» Problem to solve: Reproduce each line of the material exactly, minus any picture.

═══ Source data ═══

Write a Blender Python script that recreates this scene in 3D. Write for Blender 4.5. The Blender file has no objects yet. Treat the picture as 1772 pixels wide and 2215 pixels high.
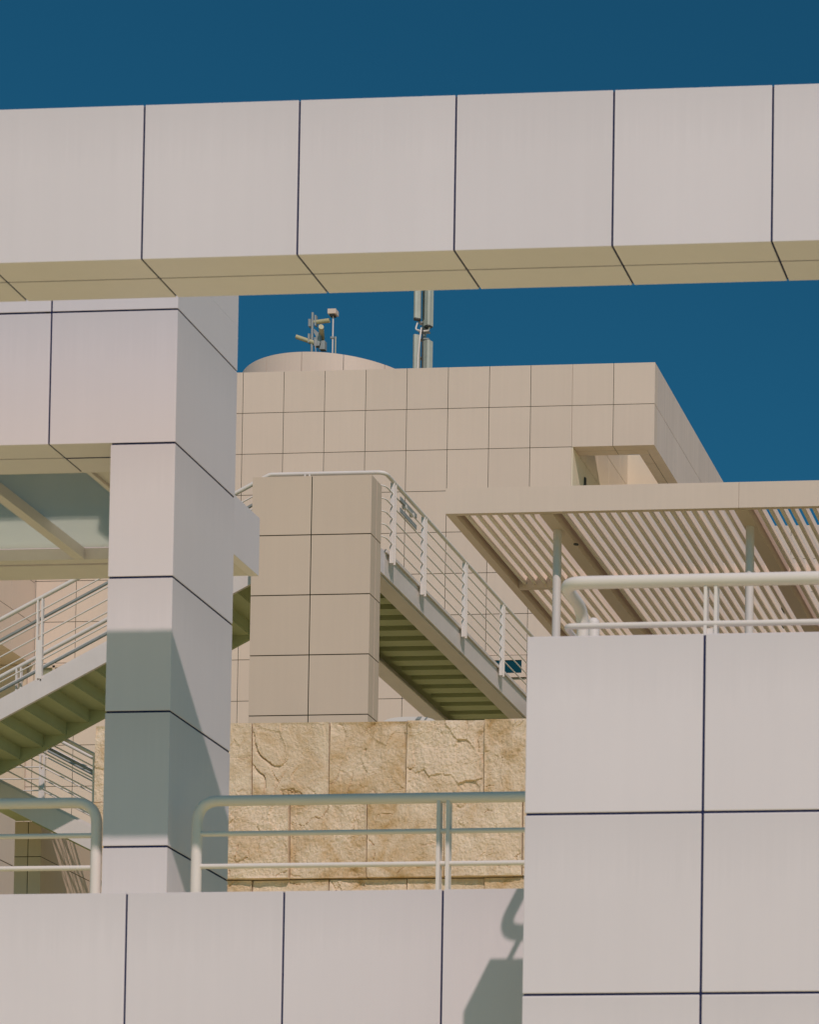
import bpy, bmesh, math, random
from mathutils import Vector, Matrix, noise

# ------------------------------------------------------------------ units
U = 0.762            # one cladding module (30 inches) in metres
EYE = 1.6            # eye height above the plaza
sc = bpy.context.scene
C = sc.collection
def W(x, y, z):      # module coordinates -> metres
    return Vector((x * U, y * U, z * U + EYE))

# ------------------------------------------------------------------ camera
yaw, pitch, roll = 0.06401475809389426, 0.0394248287576019, 0.0044211124969661605
r0 = Vector((math.cos(yaw), math.sin(yaw), 0)); f0 = Vector((-math.sin(yaw), math.cos(yaw), 0)); u0 = Vector((0, 0, 1))
fw = f0 * math.cos(pitch) + u0 * math.sin(pitch); up = -f0 * math.sin(pitch) + u0 * math.cos(pitch)
rt = r0 * math.cos(roll) + up * math.sin(roll); up2 = -r0 * math.sin(roll) + up * math.cos(roll)
cd = bpy.data.cameras.new("camera"); cam = bpy.data.objects.new("camera", cd); C.objects.link(cam)
M = Matrix((rt, up2, -fw)).transposed().to_4x4(); M.translation = Vector((0, 0, EYE)); cam.matrix_world = M
cd.sensor_fit = 'VERTICAL'; cd.sensor_height = 24.0; cd.lens = 5400 / 2215 * 24
cd.shift_x = -1583.0768 / 2215; cd.shift_y = 1907.6793 / 2215
cd.clip_end = 3000; cd.clip_start = 0.1
cd.dof.use_dof = True; cd.dof.focus_distance = 34; cd.dof.aperture_fstop = 7.0
sc.camera = cam

# ------------------------------------------------------------------ light
k, m = 1.10, 0.55                                 # sun travels (-m, 1, -k)
sd = Vector((-m, 1, -k)).normalized()
sl = bpy.data.lights.new("sun", 'SUN'); sl.energy = 2.4; sl.angle = math.radians(0.6); sl.color = (1.0, 0.83, 0.81)
so = bpy.data.objects.new("sun", sl); C.objects.link(so)
so.rotation_euler = sd.to_track_quat('-Z', 'Y').to_euler()
el = math.asin(-sd.z); azi = math.atan2(-sd.x, -sd.y)
wd = bpy.data.worlds.new("World"); sc.world = wd; wd.use_nodes = True
nt = wd.node_tree; bg = nt.nodes['Background']
sky = nt.nodes.new('ShaderNodeTexSky'); sky.sky_type = 'NISHITA'; sky.sun_disc = False
sky.sun_elevation = el; sky.sun_rotation = azi; sky.altitude = 250; sky.air_density = 1.0; sky.dust_density = 1.0; sky.ozone_density = 2.0
tint = nt.nodes.new('ShaderNodeMix'); tint.data_type = 'RGBA'; tint.blend_type = 'MULTIPLY'; tint.inputs[0].default_value = 1.0
tint.inputs[7].default_value = (0.12, 0.575, 0.665, 1)
nt.links.new(sky.outputs[0], tint.inputs[6]); nt.links.new(tint.outputs[2], bg.inputs[0]); bg.inputs[1].default_value = 0.075
sc.view_settings.view_transform = 'Standard'; sc.view_settings.look = 'None'; sc.view_settings.exposure = 0.0; sc.view_settings.gamma = 1.0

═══

» Answer:
Write a Blender Python script that recreates this scene in 3D. Write for Blender 4.5. The Blender file has no objects yet. Treat the picture as 1772 pixels wide and 2215 pixels high.
import bpy, bmesh, math, random
from mathutils import Vector, Matrix, noise

# ------------------------------------------------------------------ units
U = 0.762            # one cladding module (30 inches) in metres
EYE = 1.6            # eye height above the plaza
sc = bpy.context.scene
C = sc.collection
def W(x, y, z):      # module coordinates -> metres
    return Vector((x * U, y * U, z * U + EYE))

# ------------------------------------------------------------------ camera
yaw, pitch, roll = 0.06401475809389426, 0.0394248287576019, 0.0044211124969661605
r0 = Vector((math.cos(yaw), math.sin(yaw), 0)); f0 = Vector((-math.sin(yaw), math.cos(yaw), 0)); u0 = Vector((0, 0, 1))
fw = f0 * math.cos(pitch) + u0 * math.sin(pitch); up = -f0 * math.sin(pitch) + u0 * math.cos(pitch)
rt = r0 * math.cos(roll) + up * math.sin(roll); up2 = -r0 * math.sin(roll) + up * math.cos(roll)
cd = bpy.data.cameras.new("camera"); cam = bpy.data.objects.new("camera", cd); C.objects.link(cam)
M = Matrix((rt, up2, -fw)).transposed().to_4x4(); M.translation = Vector((0, 0, EYE)); cam.matrix_world = M
cd.sensor_fit = 'VERTICAL'; cd.sensor_height = 24.0; cd.lens = 5400 / 2215 * 24
cd.shift_x = -1583.0768 / 2215; cd.shift_y = 1907.6793 / 2215
cd.clip_end = 3000; cd.clip_start = 0.1
cd.dof.use_dof = True; cd.dof.focus_distance = 34; cd.dof.aperture_fstop = 7.0
sc.camera = cam

# ------------------------------------------------------------------ light
k, m = 1.10, 0.55                                 # sun travels (-m, 1, -k)
sd = Vector((-m, 1, -k)).normalized()
sl = bpy.data.lights.new("sun", 'SUN'); sl.energy = 2.4; sl.angle = math.radians(0.6); sl.color = (1.0, 0.83, 0.81)
so = bpy.data.objects.new("sun", sl); C.objects.link(so)
so.rotation_euler = sd.to_track_quat('-Z', 'Y').to_euler()
el = math.asin(-sd.z); azi = math.atan2(-sd.x, -sd.y)
wd = bpy.data.worlds.new("World"); sc.world = wd; wd.use_nodes = True
nt = wd.node_tree; bg = nt.nodes['Background']
sky = nt.nodes.new('ShaderNodeTexSky'); sky.sky_type = 'NISHITA'; sky.sun_disc = False
sky.sun_elevation = el; sky.sun_rotation = azi; sky.altitude = 250; sky.air_density = 1.0; sky.dust_density = 1.0; sky.ozone_density = 2.0
tint = nt.nodes.new('ShaderNodeMix'); tint.data_type = 'RGBA'; tint.blend_type = 'MULTIPLY'; tint.inputs[0].default_value = 1.0
tint.inputs[7].default_value = (0.12, 0.575, 0.665, 1)
nt.links.new(sky.outputs[0], tint.inputs[6]); nt.links.new(tint.outputs[2], bg.inputs[0]); bg.inputs[1].default_value = 0.075
sc.view_settings.view_transform = 'Standard'; sc.view_settings.look = 'None'; sc.view_settings.exposure = 0.0; sc.view_settings.gamma = 1.0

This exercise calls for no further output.